The Singapore Civil Defence Force confirmed it received a call at 9.46am and it dispatched an ambulance to the scene. As police investigate the unnatural death, MOM has instructed that all loading and unloading activities at the site be halted.

It is understood that Mr Poh was an employee at logistics firm Flair Forwarder, which Yeo Hiap Seng had hired as a sub-contractor.

The driver, who gave his name only as Mr Neo, said he was filled with guilt.
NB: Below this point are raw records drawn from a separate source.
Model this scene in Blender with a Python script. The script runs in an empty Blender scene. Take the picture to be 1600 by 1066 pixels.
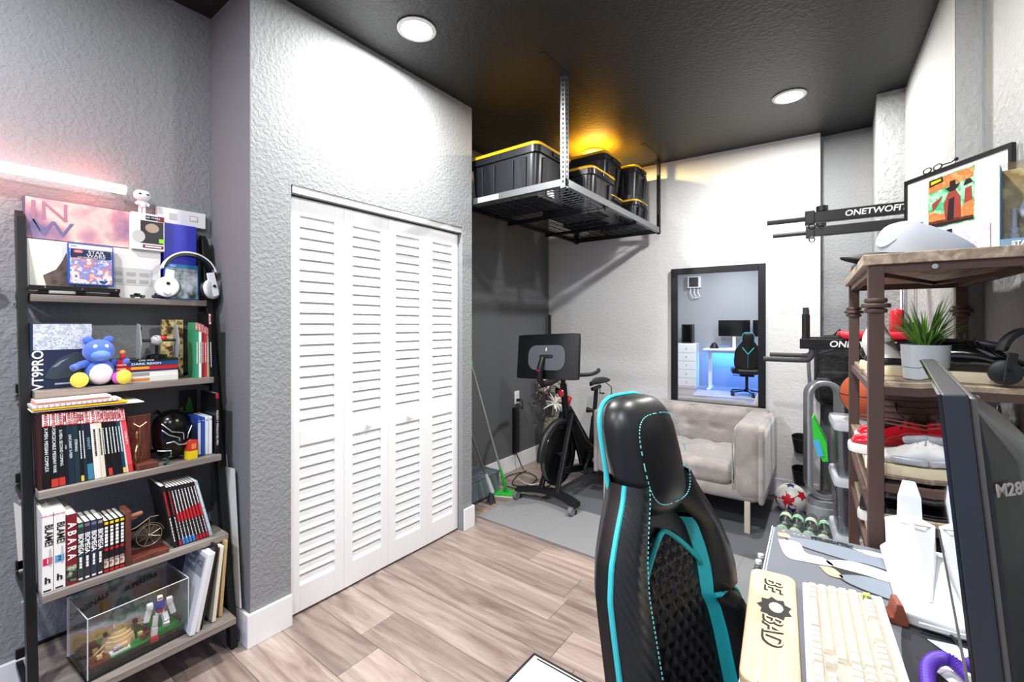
import bpy, bmesh, math, random
from mathutils import Vector, Matrix, Euler
random.seed(7)
R = math.radians
sc = bpy.context.scene
C = sc.collection
# ---------------------------------------------------------------- camera, world, lights, exposure
cam = bpy.data.cameras.new('camera'); cam.sensor_width = 36; cam.lens = 36*695/1600
cam.shift_y = -(533-507)/1600*1.0
cam.clip_start = .02
co = bpy.data.objects.new('camera', cam); C.objects.link(co)
co.location = (0, 0, 1.4); co.rotation_euler = (R(90), 0, math.atan(517/695))
sc.camera = co
w = bpy.data.worlds.new('world'); sc.world = w; w.use_nodes = True
w.node_tree.nodes['Background'].inputs[0].default_value = (.75, .8, 1, 1)
w.node_tree.nodes['Background'].inputs[1].default_value = .3
sc.view_settings.view_transform = 'Standard'; sc.view_settings.look = 'None'
sc.view_settings.gamma = 1; sc.view_settings.use_curve_mapping = False
sc.view_settings.exposure = -.22
sc.cycles.max_bounces = 8; sc.cycles.diffuse_bounces = 4; sc.cycles.glossy_bounces = 4
sc.cycles.transmission_bounces = 6; sc.cycles.transparent_max_bounces = 32
sc.cycles.caustics_reflective = False; sc.cycles.caustics_refractive = False
sc.cycles.sample_clamp_indirect = 6
# recessed ceiling lamps: (x, y, watts, colour)
LAMPS = [(-1.735, 1.522, 62, (1, .985, .96)), (-.283, 3.429, 62, (1, .985, .96)), (-1.74, 3.53, 95, (1, .74, .26)),
         (-.30, 1.50, 52, (1, .985, .96)), (-1.735, -.40, 48, (.93, .96, 1)), (-.30, -.40, 42, (.93, .96, 1)),
         (-1.1, -1.6, 40, (.93, .95, 1))]
for i, (x, y, p, c) in enumerate(LAMPS):
    l = bpy.data.lights.new('ceiling_lamp', 'AREA'); l.shape = 'DISK'; l.size = .13; l.energy = p; l.color = c
    o = bpy.data.objects.new('lamp_light', l); C.objects.link(o); o.location = (x, y, 2.878)
# ---------------------------------------------------------------- helpers
def hx(s, a=1):
    s = s.lstrip('#'); v = [int(s[i:i+2], 16)/255 for i in (0, 2, 4)]
    return tuple([(c/12.92 if c <= .04045 else ((c+.055)/1.055)**2.4) for c in v]+[a])
_m = {}
def mat(name, col, rough=.5, metal=0, bump=None, var=None, emis=None, trans=0, coat=0, ior=1.45, sheen=0, spec=None, alpha=1, scale=(1, 1, 1)):
    if name in _m: return _m[name]
    m = bpy.data.materials.new(name); m.use_nodes = True; _m[name] = m
    nt = m.node_tree; N = nt.nodes; L = nt.links; b = N['Principled BSDF']
    b.inputs['Base Color'].default_value = hx(col) if isinstance(col, str) else col
    b.inputs['Roughness'].default_value = rough; b.inputs['Metallic'].default_value = metal
    b.inputs['Transmission Weight'].default_value = trans; b.inputs['Coat Weight'].default_value = coat
    b.inputs['IOR'].default_value = ior; b.inputs['Sheen Weight'].default_value = sheen
    b.inputs['Alpha'].default_value = alpha
    if spec is not None: b.inputs['Specular IOR Level'].default_value = spec
    if bump or var:
        tc = N.new('ShaderNodeTexCoord'); mp = N.new('ShaderNodeMapping'); mp.inputs['Scale'].default_value = scale
        L.new(tc.outputs['Object'], mp.inputs[0])
    if bump:
        n = N.new('ShaderNodeTexNoise'); n.inputs['Scale'].default_value = bump[0]; n.inputs['Detail'].default_value = 3
        L.new(mp.outputs[0], n.inputs[0]); bn = N.new('ShaderNodeBump'); bn.inputs['Strength'].default_value = bump[1]
        bn.inputs['Distance'].default_value = bump[2]; L.new(n.outputs[0], bn.inputs['Height']); L.new(bn.outputs[0], b.inputs['Normal'])
    if var:
        n = N.new('ShaderNodeTexNoise'); n.inputs['Scale'].default_value = var[0]; n.inputs['Detail'].default_value = 4
        L.new(mp.outputs[0], n.inputs[0]); cr = N.new('ShaderNodeValToRGB'); L.new(n.outputs[0], cr.inputs[0])
        cols = [col]+list(var[1:]); e = cr.color_ramp.elements
        for k, cc in enumerate(cols):
            p = .32+.36*k/max(1, len(cols)-1)
            if k == 0: e[0].position = p; el = e[0]
            elif k == len(cols)-1: e[-1].position = p; el = e[-1]
            else: el = e.new(p)
            el.color = hx(cc)
        L.new(cr.outputs[0], b.inputs['Base Color'])
    if emis:
        b.inputs['Emission Color'].default_value = hx(emis[0]); b.inputs['Emission Strength'].default_value = emis[1]
    return m
def stucco(name, col, strength=.3, scale=58, dist=.006, rough=.75):
    m = bpy.data.materials.new(name); m.use_nodes = True; nt = m.node_tree; N = nt.nodes; L = nt.links; b = N['Principled BSDF']
    b.inputs['Base Color'].default_value = hx(col); b.inputs['Roughness'].default_value = rough
    g = N.new('ShaderNodeNewGeometry')
    n = N.new('ShaderNodeTexNoise'); n.inputs['Scale'].default_value = scale; n.inputs['Detail'].default_value = 2.5; n.inputs['Distortion'].default_value = .35
    L.new(g.outputs['Position'], n.inputs[0]); cr = N.new('ShaderNodeValToRGB'); cr.color_ramp.elements[0].position = .42; cr.color_ramp.elements[1].position = .62
    L.new(n.outputs[0], cr.inputs[0]); bn = N.new('ShaderNodeBump'); bn.inputs['Strength'].default_value = strength; bn.inputs['Distance'].default_value = dist
    L.new(cr.outputs[0], bn.inputs['Height']); L.new(bn.outputs[0], b.inputs['Normal'])
    return m
def wood(name, c1, c2, c3, axis=0, rnd=True, rough=.45, fine=1., gl=None):
    m = bpy.data.materials.new(name); m.use_nodes = True; nt = m.node_tree; N = nt.nodes; L = nt.links; b = N['Principled BSDF']
    tc = N.new('ShaderNodeTexCoord'); mp = N.new('ShaderNodeMapping'); s = [14*fine]*3; s[axis] = 1.3*fine; mp.inputs['Scale'].default_value = s
    L.new(tc.outputs['Object'], mp.inputs[0]); src = mp.outputs[0]
    oi = N.new('ShaderNodeObjectInfo')
    if rnd:
        ad = N.new('ShaderNodeVectorMath'); ad.operation = 'ADD'; sm = N.new('ShaderNodeMath'); sm.operation = 'MULTIPLY'; sm.inputs[1].default_value = 70
        L.new(oi.outputs['Random'], sm.inputs[0]); L.new(sm.outputs[0], ad.inputs[1]); L.new(src, ad.inputs[0]); src = ad.outputs[0]
    n = N.new('ShaderNodeTexNoise'); n.inputs['Scale'].default_value = 1; n.inputs['Detail'].default_value = 7; n.inputs['Roughness'].default_value = .62; n.inputs['Distortion'].default_value = 1.1
    L.new(src, n.inputs[0]); cr = N.new('ShaderNodeValToRGB'); e = cr.color_ramp.elements
    e[0].position = .33; e[0].color = hx(c3); e[1].position = .68; e[1].color = hx(c1); k = e.new(.5); k.color = hx(c2)
    L.new(n.outputs[0], cr.inputs[0])
    n2 = N.new('ShaderNodeTexNoise'); n2.inputs['Scale'].default_value = 6; n2.inputs['Detail'].default_value = 3; L.new(src, n2.inputs[0])
    mx = N.new('ShaderNodeMixRGB'); mx.blend_type = 'MULTIPLY'; mx.inputs[0].default_value = .35; L.new(cr.outputs[0], mx.inputs[1]); L.new(n2.outputs[0], mx.inputs[2])
    out = mx.outputs[0]
    if rnd:
        hv = N.new('ShaderNodeHueSaturation'); mr = N.new('ShaderNodeMapRange'); mr.inputs[3].default_value = .82; mr.inputs[4].default_value = 1.18
        L.new(oi.outputs['Random'], mr.inputs[0]); L.new(mr.outputs[0], hv.inputs['Value']); L.new(out, hv.inputs['Color']); out = hv.outputs[0]
    L.new(out, b.inputs['Base Color']); b.inputs['Roughness'].default_value = rough
    bn = N.new('ShaderNodeBump'); bn.inputs['Strength'].default_value = .15; bn.inputs['Distance'].default_value = .002; L.new(n2.outputs[0], bn.inputs['Height']); L.new(bn.outputs[0], b.inputs['Normal'])
    return m
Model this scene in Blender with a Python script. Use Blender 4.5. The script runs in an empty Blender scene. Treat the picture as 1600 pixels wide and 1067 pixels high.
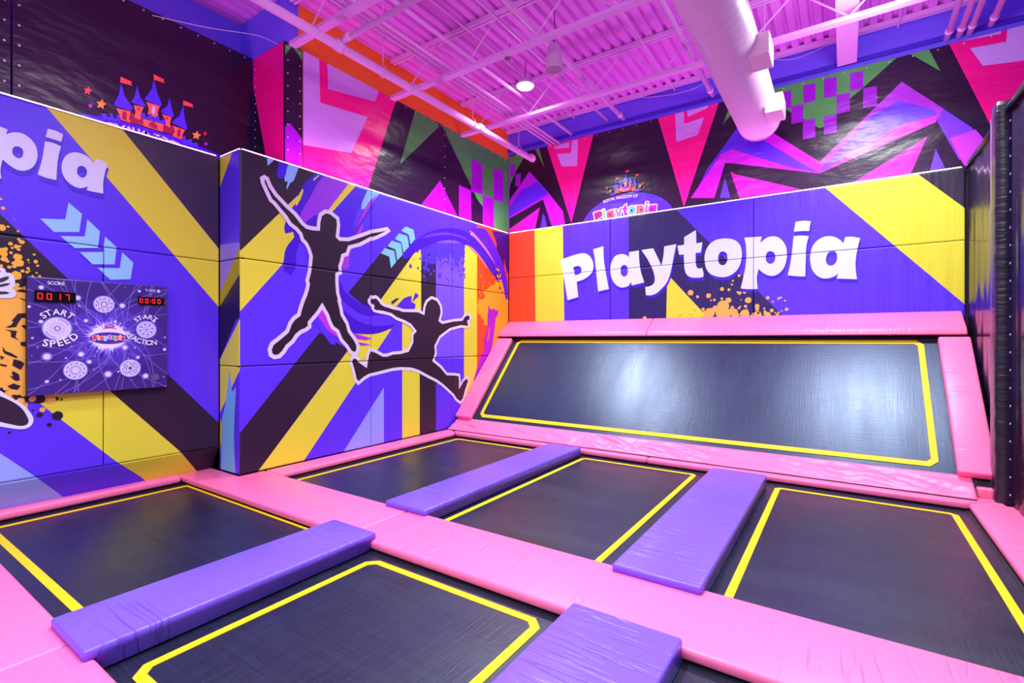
import bpy, bmesh, math, random
from mathutils import Vector, Matrix
from mathutils.geometry import tessellate_polygon
random.seed(7)
SC = bpy.context.scene
COL = SC.collection
# ------------------------------------------------------------------ camera
FPX, EYE, HOR = 770.0, 1.52, 531.0
YAW = math.atan(520 / 770)
SN, CS = math.sin(YAW), math.cos(YAW)
cam = bpy.data.cameras.new('camera')
camo = bpy.data.objects.new('camera', cam)
COL.objects.link(camo)
camo.location = (0, 0, EYE)
camo.rotation_euler = (math.pi / 2, 0, YAW)
cam.sensor_width = 36
cam.lens = 36 * FPX / 1600
cam.shift_y = -(533.5 - HOR) / 1600
cam.clip_start = .05
SC.camera = camo
def onp(px, py, ax, val):
    """point of the wall plane (axis ax = val) that the photograph shows at a pixel"""
    u = (px - 800) / FPX; v = (HOR - py) / FPX
    r = (-SN + u * CS, CS + u * SN, v); c = (0, 0, EYE)
    t = (val - c[ax]) / r[ax]
    return tuple(c[i] + t * r[i] for i in range(3))
# ------------------------------------------------------------------ materials
def lin(c):
    o = []
    for v in c:
        v = v / 255
        o.append(v / 12.92 if v <= .04045 else ((v + .055) / 1.055) ** 2.4)
    return (*o, 1)
MC = {}
def mat(name, rgb, rough=.5, metal=0., bump=0., scale=(1, 1, 1), dist=.02, emit=0., spec=.5, detail=3., sheen=0., var=0.):
    key = (name, tuple(rgb), rough, metal, bump, scale, dist, emit, spec, var)
    if key in MC: return MC[key]
    m = bpy.data.materials.new(name); m.use_nodes = True
    nt = m.node_tree; b = nt.nodes['Principled BSDF']
    b.inputs['Base Color'].default_value = lin(rgb)
    b.inputs['Roughness'].default_value = rough
    b.inputs['Metallic'].default_value = metal
    b.inputs['Specular IOR Level'].default_value = spec
    if emit:
        b.inputs['Emission Color'].default_value = lin(rgb)
        b.inputs['Emission Strength'].default_value = emit
    if bump or var:
        g = nt.nodes.new('ShaderNodeNewGeometry')
        mp = nt.nodes.new('ShaderNodeMapping'); mp.inputs['Scale'].default_value = scale
        n = nt.nodes.new('ShaderNodeTexNoise'); n.inputs['Scale'].default_value = 1
        n.inputs['Detail'].default_value = detail
        nt.links.new(g.outputs['Position'], mp.inputs['Vector'])
        nt.links.new(mp.outputs['Vector'], n.inputs['Vector'])
        if bump:
            bp = nt.nodes.new('ShaderNodeBump'); bp.inputs['Strength'].default_value = bump
            bp.inputs['Distance'].default_value = dist
            nt.links.new(n.outputs['Fac'], bp.inputs['Height'])
            nt.links.new(bp.outputs['Normal'], b.inputs['Normal'])
        if var:
            mr = nt.nodes.new('ShaderNodeMapRange')
            mr.inputs['From Min'].default_value = .3; mr.inputs['From Max'].default_value = .7
            mr.inputs['To Min'].default_value = rough - var; mr.inputs['To Max'].default_value = rough + var
            nt.links.new(n.outputs['Fac'], mr.inputs['Value'])
            nt.links.new(mr.outputs['Result'], b.inputs['Roughness'])
    MC[key] = m
    return m
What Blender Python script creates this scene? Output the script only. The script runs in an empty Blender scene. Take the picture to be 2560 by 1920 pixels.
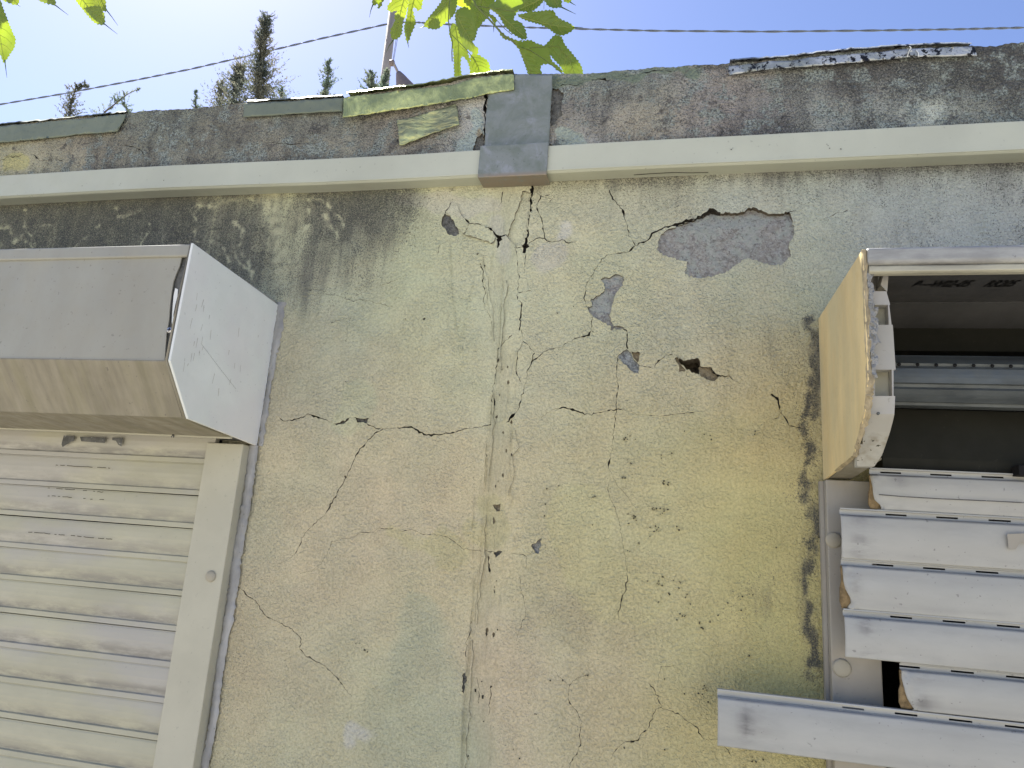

He said he had been accident-free in his 20 years of operating heavy vehicles. "I followed safety operating procedures and checked that the coast was clear before I reversed," he said in Mandarin. "I have no idea how he got behind the vehicle in those few seconds."

The youngest of nine siblings, the late Mr Poh was single and lived with eldest brother Poh Chee Keong, 54, who said he was hardworking, often leaving home at 5am and returning from work at 8pm.

When The Straits Times visited his wake in Tampines yesterday, family members said they were exasperated by the conflicting accounts from the various parties involved.

They said they were told he was not unloading goods at the time, as was his job; rather, he had been asked to help "bring in the vehicle, which was parked too far from the unloading berth". His brother Leong Kiat said: "A life has been lost. We don't need compensation but rather a proper explanation of what happened, so we can have closure."